McCain, running in the November election to succeed Bush in 2009, described a scenario he thought he could achieve within his first four-year term.

"By January 2013, America has welcomed home most of the servicemen and women who have sacrificed terribly so that America might be secure in her freedom," McCain said in prepared remarks he was to deliver in Columbus, Ohio.

"The Iraq war has been won. Iraq is a functioning democracy, although still suffering from the lingering effects of decades of tyranny and centuries of sectarian tension. Violence still occurs, but it is spasmodic and much reduced," McCain said.

The Republican senator said that although the United States would still have a troop presence in Iraq, those soldiers would not need a "direct combat role" because Iraqi forces would be capable of providing order.

BIN LADEN, THE ECONOMY

McCain also predicted that al Qaeda leader Osama bin Laden would be captured or killed within four years and the militant group's presence in Afghanistan would be reduced to remnants.

On the economy, he promised taxpayers the option of filing under a simpler system than the current multilayered code and said he would overhaul government spending practices that have led to "extravagantly wasted money."

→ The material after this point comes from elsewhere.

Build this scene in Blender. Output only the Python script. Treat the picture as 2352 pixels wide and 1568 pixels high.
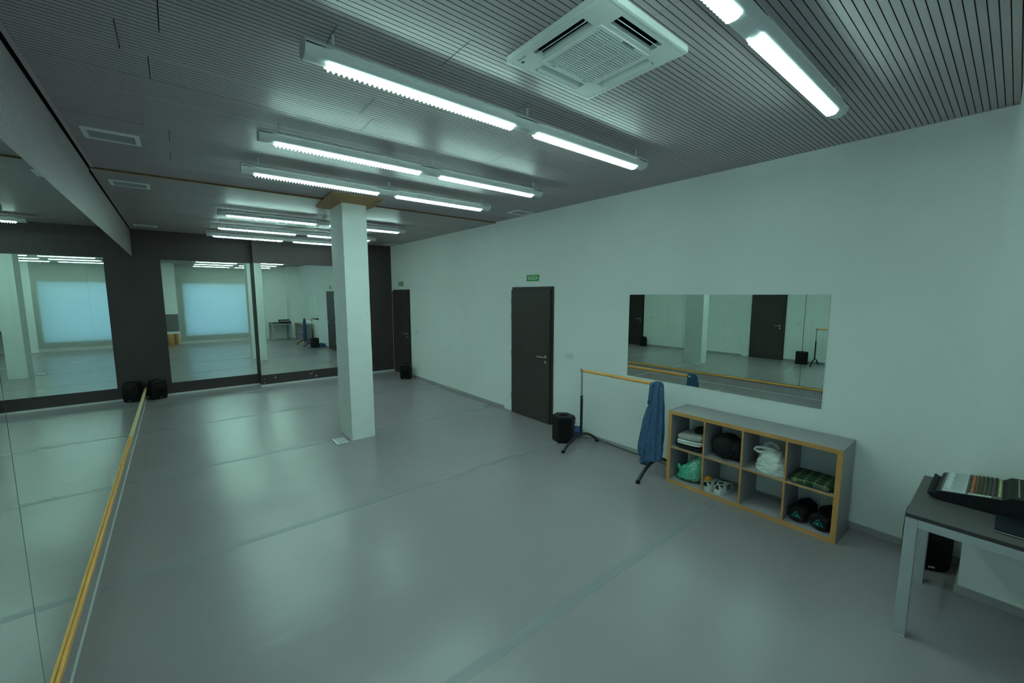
import bpy, math, random
from mathutils import Vector, Matrix, noise as mnoise

# ------------------------------------------------------------------ camera, world, exposure
for o in list(bpy.data.objects):
    bpy.data.objects.remove(o)
SC = bpy.context.scene
COL = SC.collection
R = random.Random(7)
YAW, PITCH, ROLL, CAM_H, FPX = 0.6847, 0.1143, -0.0007, 2.0178, 943.03
cd = bpy.data.cameras.new('camera')
cam = bpy.data.objects.new('camera', cd)
COL.objects.link(cam)
fw = Vector((math.sin(YAW) * math.cos(PITCH), math.cos(YAW) * math.cos(PITCH), -math.sin(PITCH)))
rt = Vector((math.cos(YAW), -math.sin(YAW), 0))
up = rt.cross(fw)
r2 = rt * math.cos(ROLL) + up * math.sin(ROLL)
u2 = -rt * math.sin(ROLL) + up * math.cos(ROLL)
M = Matrix((r2, u2, -fw)).transposed().to_4x4()
M.translation = (0, 0, CAM_H)
cam.matrix_world = M
cd.sensor_width = 36
cd.sensor_fit = 'HORIZONTAL'
cd.lens = FPX * 36 / 2352
cd.clip_start = 0.01
SC.camera = cam

SC.view_settings.view_transform = 'Standard'
SC.view_settings.look = 'None'
SC.view_settings.gamma = 1
SC.view_settings.use_curve_mapping = False
SC.view_settings.exposure = 0.0
cy = SC.cycles
cy.max_bounces = 14
cy.diffuse_bounces = 6
cy.glossy_bounces = 8
cy.transmission_bounces = 8
cy.transparent_max_bounces = 12
cy.use_denoising = True
cy.sample_clamp_indirect = 18.0
cy.blur_glossy = 0.3

LAMP = (0.57, 1.0, 0.87)       # greenish fluorescent tubes
LAMP_DOWN = 50.0
LAMP_UP = 40.0

w = bpy.data.worlds.new('daylight')
SC.world = w
w.use_nodes = True
bg = w.node_tree.nodes['Background']
bg.inputs[0].default_value = (0.30, 0.72, 1.0, 1)
bg.inputs[1].default_value = 2.9

# ------------------------------------------------------------------ room dimensions
XL, XR = -0.568, 4.415
YB, YB2, XJ = 10.385, 10.650, 1.345
HC, HC2 = 3.262, 3.245
YF = -0.25
PI = math.pi


# ------------------------------------------------------------------ materials
def mat(name, base, rough=0.5, metal=0.0, spec=0.5, vary=0.0, vscale=8.0, stretch=(1, 1, 1), bump=0.0, bscale=60.0,
        emit=None, estr=0.0, rvary=0.0):
    m = bpy.data.materials.new(name)
    m.use_nodes = True
    nt = m.node_tree
    b = nt.nodes['Principled BSDF']
    b.inputs['Base Color'].default_value = (*base, 1)
    b.inputs['Roughness'].default_value = rough
    b.inputs['Metallic'].default_value = metal
    b.inputs['Specular IOR Level'].default_value = spec
    tc = nt.nodes.new('ShaderNodeTexCoord')
    mp = nt.nodes.new('ShaderNodeMapping')
    mp.inputs['Scale'].default_value = stretch
    nt.links.new(tc.outputs['Object'], mp.inputs[0])
    if vary or rvary:
        n = nt.nodes.new('ShaderNodeTexNoise')
        n.inputs['Scale'].default_value = vscale
        n.inputs['Detail'].default_value = 4
        nt.links.new(mp.outputs[0], n.inputs['Vector'])
    if vary:
        cr = nt.nodes.new('ShaderNodeValToRGB')
        cr.color_ramp.elements[0].position = 0.3
        cr.color_ramp.elements[1].position = 0.7
        cr.color_ramp.elements[0].color = (*[c * (1 - vary) for c in base], 1)
        cr.color_ramp.elements[1].color = (*[min(1, c * (1 + vary)) for c in base], 1)
        nt.links.new(n.outputs['Fac'], cr.inputs[0])
        nt.links.new(cr.outputs[0], b.inputs['Base Color'])
    if rvary:
        mr = nt.nodes.new('ShaderNodeMapRange')
        mr.inputs[1].default_value = 0.3
        mr.inputs[2].default_value = 0.7
        mr.inputs[3].default_value = max(0, rough - rvary)
        mr.inputs[4].default_value = rough + rvary
        nt.links.new(n.outputs['Fac'], mr.inputs[0])
        nt.links.new(mr.outputs[0], b.inputs['Roughness'])
    if bump:
        n2 = nt.nodes.new('ShaderNodeTexNoise')
        n2.inputs['Scale'].default_value = bscale
        n2.inputs['Detail'].default_value = 3
        nt.links.new(mp.outputs[0], n2.inputs['Vector'])
        bp = nt.nodes.new('ShaderNodeBump')
        bp.inputs['Strength'].default_value = bump
        bp.inputs['Distance'].default_value = 0.01
        nt.links.new(n2.outputs['Fac'], bp.inputs['Height'])
        nt.links.new(bp.outputs[0], b.inputs['Normal'])
    if emit:
        b.inputs['Emission Color'].default_value = (*emit, 1)
        b.inputs['Emission Strength'].default_value = estr
    return m


WALL = mat('white_wall_paint', (.91, .91, .90), .75, vary=.02, vscale=1.5, bump=.05, bscale=90)
PLASTER = mat('rough_white_plaster', (.78, .78, .77), .8, vary=.03, vscale=6, bump=.25, bscale=40)
DARKWALL = mat('charcoal_wall_paint', (.050, .032, .035), .7, vary=.06, vscale=3, bump=.05, bscale=90)
CEIL = mat('grey_white_panel', (.41, .345, .365), .42, vary=.02, vscale=3)
GROOVE = mat('brown_board_core', (.085, .045, .022), .9, vary=.5, vscale=180)
BAND = mat('smooth_ceiling_board', (.34, .275, .31), .6, vary=.02)
CHIP = mat('raw_brown_chipboard', (.36, .20, .095), .85, vary=.12, vscale=60, bump=.2, bscale=150)
SHELFG = mat('grey_cabinet_laminate', (.36, .32, .335), .5, vary=.03, vscale=20)
BEECH = mat('beech_edging', (.60, .27, .085), .45, vary=.1, vscale=10, stretch=(14, 1, 14))
BARWOOD = mat('varnished_beech_bar', (.90, .39, .10), .35, vary=.08, vscale=8, stretch=(10, 1, 10))
LEDGEW = mat('yellow_wood_ledge', (.95, .41, .08), .4, vary=.1, vscale=6, stretch=(10, 1, 10))
LEDGEP = mat('pale_wood_ledge', (.85, .66, .33), .45, vary=.08, vscale=6, stretch=(10, 1, 10))
DOORM = mat('dark_brown_door_veneer', (.052, .034, .031), .5, vary=.15, vscale=6, stretch=(1, 8, .5), bump=.04, bscale=60)
DOORF = mat('dark_brown_door_frame', (.046, .029, .027), .5, vary=.1)
STEEL = mat('brushed_steel', (.62, .62, .60), .28, 1.0)
CHROME = mat('chrome_tube', (.75, .75, .75), .12, 1.0)
BLACK = mat('black_plastic', (.012, .011, .012), .5, spec=.22, vary=.2, vscale=30, bump=.15, bscale=300)
BLACKG = mat('black_speaker_grille', (.007, .0065, .007), .6, spec=.2, bump=.3, bscale=500)
BLACKM = mat('black_painted_steel', (.014, .013, .013), .32)
WHITEP = mat('white_plastic', (.80, .80, .78), .4)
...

Ohio is expected to be a hard-fought state in the general election and McCain's visit there came as Obama, the Democratic front-runner, got another boost by gaining the endorsement of former Democratic presidential candidate John Edwards.

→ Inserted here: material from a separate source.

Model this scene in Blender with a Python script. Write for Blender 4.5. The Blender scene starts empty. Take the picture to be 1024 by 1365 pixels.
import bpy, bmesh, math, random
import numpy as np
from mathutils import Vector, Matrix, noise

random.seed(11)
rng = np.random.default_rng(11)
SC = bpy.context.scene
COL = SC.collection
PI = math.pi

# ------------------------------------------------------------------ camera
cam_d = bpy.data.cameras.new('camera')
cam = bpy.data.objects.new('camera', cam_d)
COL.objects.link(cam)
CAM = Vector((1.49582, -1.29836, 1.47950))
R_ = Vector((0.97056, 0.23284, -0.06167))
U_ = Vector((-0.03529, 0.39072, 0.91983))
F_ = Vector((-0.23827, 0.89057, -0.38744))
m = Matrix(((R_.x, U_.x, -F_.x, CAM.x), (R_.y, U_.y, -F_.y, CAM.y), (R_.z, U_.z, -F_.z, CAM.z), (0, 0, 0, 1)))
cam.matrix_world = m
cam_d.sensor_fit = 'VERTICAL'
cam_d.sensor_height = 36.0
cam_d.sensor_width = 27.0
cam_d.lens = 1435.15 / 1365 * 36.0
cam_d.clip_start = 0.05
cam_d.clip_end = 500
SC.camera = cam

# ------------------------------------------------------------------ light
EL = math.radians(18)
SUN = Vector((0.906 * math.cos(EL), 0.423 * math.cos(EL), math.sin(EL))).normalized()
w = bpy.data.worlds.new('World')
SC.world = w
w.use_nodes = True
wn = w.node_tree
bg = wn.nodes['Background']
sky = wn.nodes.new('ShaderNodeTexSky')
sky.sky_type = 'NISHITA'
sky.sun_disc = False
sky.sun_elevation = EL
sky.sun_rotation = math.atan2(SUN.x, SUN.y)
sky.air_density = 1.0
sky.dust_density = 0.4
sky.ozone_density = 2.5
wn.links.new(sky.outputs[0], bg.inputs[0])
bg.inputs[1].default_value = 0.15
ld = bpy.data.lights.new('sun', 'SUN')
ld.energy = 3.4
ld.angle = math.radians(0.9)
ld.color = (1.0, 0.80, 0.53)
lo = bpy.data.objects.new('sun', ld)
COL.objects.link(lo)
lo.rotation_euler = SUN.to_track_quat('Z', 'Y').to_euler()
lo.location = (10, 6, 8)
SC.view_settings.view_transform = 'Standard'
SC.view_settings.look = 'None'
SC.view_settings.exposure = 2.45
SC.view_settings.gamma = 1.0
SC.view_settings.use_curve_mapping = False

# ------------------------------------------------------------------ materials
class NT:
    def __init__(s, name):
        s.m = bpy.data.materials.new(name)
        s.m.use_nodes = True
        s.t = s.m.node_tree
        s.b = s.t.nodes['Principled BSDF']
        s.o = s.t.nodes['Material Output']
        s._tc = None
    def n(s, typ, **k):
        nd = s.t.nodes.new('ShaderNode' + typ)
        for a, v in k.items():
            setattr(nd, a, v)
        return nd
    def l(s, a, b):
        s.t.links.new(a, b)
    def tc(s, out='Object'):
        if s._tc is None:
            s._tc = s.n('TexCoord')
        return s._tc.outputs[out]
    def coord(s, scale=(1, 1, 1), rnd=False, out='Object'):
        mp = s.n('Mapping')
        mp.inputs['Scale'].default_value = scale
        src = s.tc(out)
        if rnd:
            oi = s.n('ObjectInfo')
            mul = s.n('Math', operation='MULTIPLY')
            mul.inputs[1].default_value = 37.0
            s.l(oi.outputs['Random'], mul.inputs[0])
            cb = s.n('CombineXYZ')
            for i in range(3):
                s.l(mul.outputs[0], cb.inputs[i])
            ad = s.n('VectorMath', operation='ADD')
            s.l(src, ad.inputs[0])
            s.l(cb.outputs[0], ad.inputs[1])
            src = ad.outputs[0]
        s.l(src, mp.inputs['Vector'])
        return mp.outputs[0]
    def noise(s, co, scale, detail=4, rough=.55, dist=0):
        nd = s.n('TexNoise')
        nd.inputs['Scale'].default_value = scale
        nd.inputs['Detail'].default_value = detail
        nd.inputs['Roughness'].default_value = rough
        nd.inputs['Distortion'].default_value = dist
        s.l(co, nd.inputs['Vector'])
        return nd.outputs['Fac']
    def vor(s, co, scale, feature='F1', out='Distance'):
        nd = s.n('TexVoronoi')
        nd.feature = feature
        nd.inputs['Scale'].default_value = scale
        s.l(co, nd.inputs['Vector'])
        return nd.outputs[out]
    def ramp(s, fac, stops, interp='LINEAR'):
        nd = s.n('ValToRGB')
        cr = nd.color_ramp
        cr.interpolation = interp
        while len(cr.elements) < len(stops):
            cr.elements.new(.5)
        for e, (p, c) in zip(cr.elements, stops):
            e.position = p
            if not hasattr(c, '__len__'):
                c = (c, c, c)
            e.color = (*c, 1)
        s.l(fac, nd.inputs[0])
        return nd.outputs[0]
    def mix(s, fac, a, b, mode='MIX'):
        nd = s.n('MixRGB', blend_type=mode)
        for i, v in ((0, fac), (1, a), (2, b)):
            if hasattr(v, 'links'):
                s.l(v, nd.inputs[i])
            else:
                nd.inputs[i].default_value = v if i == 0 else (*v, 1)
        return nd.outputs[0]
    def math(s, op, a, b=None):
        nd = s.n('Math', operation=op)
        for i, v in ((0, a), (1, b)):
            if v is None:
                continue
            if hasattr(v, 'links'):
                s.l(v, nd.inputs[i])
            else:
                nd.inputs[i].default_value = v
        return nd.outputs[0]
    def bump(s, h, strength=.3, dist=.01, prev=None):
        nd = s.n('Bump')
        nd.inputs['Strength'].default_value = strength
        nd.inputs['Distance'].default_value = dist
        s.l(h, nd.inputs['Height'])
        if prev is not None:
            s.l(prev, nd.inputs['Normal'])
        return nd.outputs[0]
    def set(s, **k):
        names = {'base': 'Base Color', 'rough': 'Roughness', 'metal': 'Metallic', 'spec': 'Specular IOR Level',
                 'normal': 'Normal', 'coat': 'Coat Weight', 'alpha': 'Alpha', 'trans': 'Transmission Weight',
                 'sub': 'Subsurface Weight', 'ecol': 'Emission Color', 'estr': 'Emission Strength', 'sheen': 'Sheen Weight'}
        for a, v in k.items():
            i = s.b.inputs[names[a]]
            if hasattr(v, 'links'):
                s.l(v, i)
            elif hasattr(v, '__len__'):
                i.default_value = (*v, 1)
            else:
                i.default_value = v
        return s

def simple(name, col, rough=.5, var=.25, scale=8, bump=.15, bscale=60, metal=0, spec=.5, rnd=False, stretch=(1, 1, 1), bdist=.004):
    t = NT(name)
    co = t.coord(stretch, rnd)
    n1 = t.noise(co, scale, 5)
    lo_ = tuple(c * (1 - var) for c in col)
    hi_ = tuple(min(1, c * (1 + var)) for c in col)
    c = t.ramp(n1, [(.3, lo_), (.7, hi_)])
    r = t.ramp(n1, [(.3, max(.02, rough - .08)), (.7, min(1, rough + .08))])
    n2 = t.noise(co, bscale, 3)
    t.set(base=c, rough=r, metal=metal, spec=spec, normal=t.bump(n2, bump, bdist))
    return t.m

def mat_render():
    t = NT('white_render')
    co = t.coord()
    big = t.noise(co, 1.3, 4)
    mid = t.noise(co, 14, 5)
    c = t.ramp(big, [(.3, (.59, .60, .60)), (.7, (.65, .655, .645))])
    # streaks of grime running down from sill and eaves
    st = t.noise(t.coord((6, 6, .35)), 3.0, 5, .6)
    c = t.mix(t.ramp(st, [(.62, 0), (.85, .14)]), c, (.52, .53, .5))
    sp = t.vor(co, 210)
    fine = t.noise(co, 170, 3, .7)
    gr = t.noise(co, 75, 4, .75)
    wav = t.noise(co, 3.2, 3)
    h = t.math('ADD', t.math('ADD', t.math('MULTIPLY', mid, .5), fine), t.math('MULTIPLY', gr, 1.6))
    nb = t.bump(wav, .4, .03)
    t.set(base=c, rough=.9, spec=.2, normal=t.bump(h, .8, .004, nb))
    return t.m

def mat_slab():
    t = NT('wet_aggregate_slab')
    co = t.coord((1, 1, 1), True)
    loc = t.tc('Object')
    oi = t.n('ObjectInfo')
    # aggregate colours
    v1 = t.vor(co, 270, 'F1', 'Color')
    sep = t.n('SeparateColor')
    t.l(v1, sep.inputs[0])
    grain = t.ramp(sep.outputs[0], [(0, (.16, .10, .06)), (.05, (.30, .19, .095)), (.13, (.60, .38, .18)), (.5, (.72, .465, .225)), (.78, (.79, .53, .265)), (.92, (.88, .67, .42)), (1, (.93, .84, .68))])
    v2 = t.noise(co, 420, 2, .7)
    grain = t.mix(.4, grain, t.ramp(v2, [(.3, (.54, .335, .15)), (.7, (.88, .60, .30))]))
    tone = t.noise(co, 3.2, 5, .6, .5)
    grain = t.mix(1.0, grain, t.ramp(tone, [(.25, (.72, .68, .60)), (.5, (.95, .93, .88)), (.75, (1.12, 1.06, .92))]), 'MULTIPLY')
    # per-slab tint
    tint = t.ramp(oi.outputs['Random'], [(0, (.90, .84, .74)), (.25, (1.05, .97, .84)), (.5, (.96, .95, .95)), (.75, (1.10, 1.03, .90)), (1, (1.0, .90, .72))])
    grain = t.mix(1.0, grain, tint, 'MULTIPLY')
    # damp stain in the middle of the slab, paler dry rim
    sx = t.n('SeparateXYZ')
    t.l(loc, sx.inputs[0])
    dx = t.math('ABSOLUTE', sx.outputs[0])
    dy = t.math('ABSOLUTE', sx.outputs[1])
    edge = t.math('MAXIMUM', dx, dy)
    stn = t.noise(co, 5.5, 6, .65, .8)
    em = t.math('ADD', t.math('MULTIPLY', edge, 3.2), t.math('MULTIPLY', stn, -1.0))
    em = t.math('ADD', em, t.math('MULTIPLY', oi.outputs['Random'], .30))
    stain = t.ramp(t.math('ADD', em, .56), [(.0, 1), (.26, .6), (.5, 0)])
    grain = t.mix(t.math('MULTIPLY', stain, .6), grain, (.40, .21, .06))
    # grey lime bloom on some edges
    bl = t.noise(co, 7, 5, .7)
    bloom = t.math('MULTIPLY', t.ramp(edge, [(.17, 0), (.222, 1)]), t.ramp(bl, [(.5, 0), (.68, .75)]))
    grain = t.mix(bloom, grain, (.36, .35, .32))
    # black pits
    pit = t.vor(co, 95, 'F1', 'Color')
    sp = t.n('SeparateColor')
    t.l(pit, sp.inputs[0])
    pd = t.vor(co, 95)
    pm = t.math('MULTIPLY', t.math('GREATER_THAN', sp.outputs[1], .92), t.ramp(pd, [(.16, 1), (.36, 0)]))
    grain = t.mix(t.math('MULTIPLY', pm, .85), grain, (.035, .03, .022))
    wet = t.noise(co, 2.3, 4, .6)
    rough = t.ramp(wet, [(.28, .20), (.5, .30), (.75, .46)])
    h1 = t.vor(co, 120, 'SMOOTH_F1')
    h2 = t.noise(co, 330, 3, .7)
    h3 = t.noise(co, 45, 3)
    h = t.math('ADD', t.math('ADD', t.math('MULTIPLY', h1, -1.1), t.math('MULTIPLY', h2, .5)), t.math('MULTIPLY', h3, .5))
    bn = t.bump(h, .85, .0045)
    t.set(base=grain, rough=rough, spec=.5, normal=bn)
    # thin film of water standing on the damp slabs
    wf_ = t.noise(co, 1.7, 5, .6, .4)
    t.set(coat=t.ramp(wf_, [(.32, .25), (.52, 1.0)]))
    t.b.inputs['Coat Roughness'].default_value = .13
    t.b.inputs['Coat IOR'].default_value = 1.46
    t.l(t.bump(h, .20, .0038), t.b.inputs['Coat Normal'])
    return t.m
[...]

Holding an almost unassailable lead over Clinton in delegates who will pick their party's nominee, Obama has increasingly turned his attention toward McCain.

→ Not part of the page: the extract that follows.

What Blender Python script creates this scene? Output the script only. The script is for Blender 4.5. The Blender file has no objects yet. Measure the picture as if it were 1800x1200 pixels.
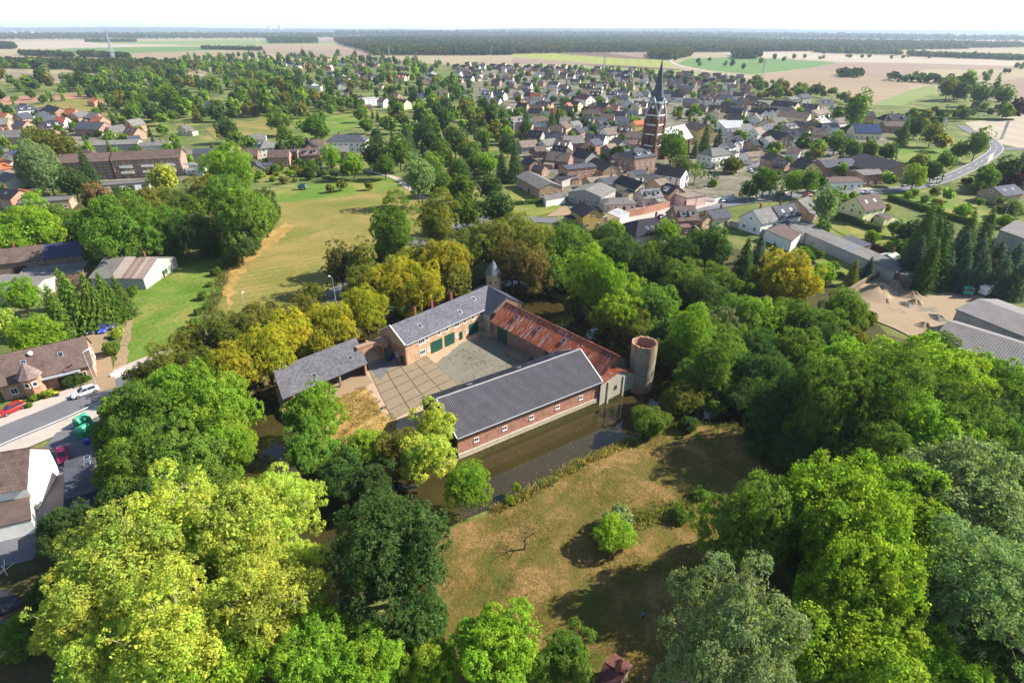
import bpy, bmesh, math, random
import numpy as np
from mathutils import Vector, Matrix
from mathutils.geometry import delaunay_2d_cdt

random.seed(7)
SC = bpy.context.scene
COL = SC.collection
R = math.radians

# ------------------------------------------------------------------ camera
CAM_H = 65.0
PITCH = math.atan(547 / 1000.0)
ROLL = R(0.23)
FPX = 1000.0            # focal length in pixels of the 1800 px wide photograph
_fw = Vector((0, math.cos(PITCH), -math.sin(PITCH)))
_r0 = Vector((1, 0, 0))
_d0 = Vector((0, -math.sin(PITCH), -math.cos(PITCH)))
_rt = _r0 * math.cos(ROLL) - _d0 * math.sin(ROLL)
_dn = _d0 * math.cos(ROLL) + _r0 * math.sin(ROLL)
EYE = Vector((0, 0, CAM_H))
cam = bpy.data.cameras.new('camera')
cam.sensor_width = 36.0
cam.lens = 36.0 * FPX / 1800.0
cam.clip_start = 0.5
cam.clip_end = 90000
camo = bpy.data.objects.new('camera', cam)
COL.objects.link(camo)
camo.matrix_world = Matrix.Translation(EYE) @ Matrix((_rt, -_dn, -_fw)).transposed().to_4x4()
SC.camera = camo

# ------------------------------------------------------------------ daylight
SUN_AZ, SUN_EL = 12.0, 37.0          # azimuth counted from +X towards +Y
SUNV = Vector((math.cos(R(SUN_EL)) * math.cos(R(SUN_AZ)), math.cos(R(SUN_EL)) * math.sin(R(SUN_AZ)), math.sin(R(SUN_EL))))
world = bpy.data.worlds.new('World')
SC.world = world
world.use_nodes = True
wn = world.node_tree.nodes
sky = wn.new('ShaderNodeTexSky')
sky.sky_type = 'NISHITA'
sky.sun_disc = False
sky.sun_elevation = R(SUN_EL)
sky.sun_rotation = R(90 - SUN_AZ)
sky.altitude = 100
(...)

On Iraq, McCain has argued the Democratic candidates are promising a reckless pullout, a pledge he says they would never be able to keep once they face the realities.

The unpopularity of Bush and the Iraq war has taken a toll on the political fortunes of Republicans.

The party, which lost control of Congress to Democrats in 2006 elections, has suffered some losses in special election contests this year, including a race in Mississippi on Tuesday where Democrat Travis Childers won a U.S. House of Representatives seat in Mississippi.

Vice President Dick Cheney campaigned against Childers and Republican ads tried to link him to Obama, who is viewed by many Mississippians as too liberal.

McCain said on Wednesday he recognized his party's battered image would pose challenges for him.

"We've got a lot of work to do," McCain said. "I have a lot of work to do."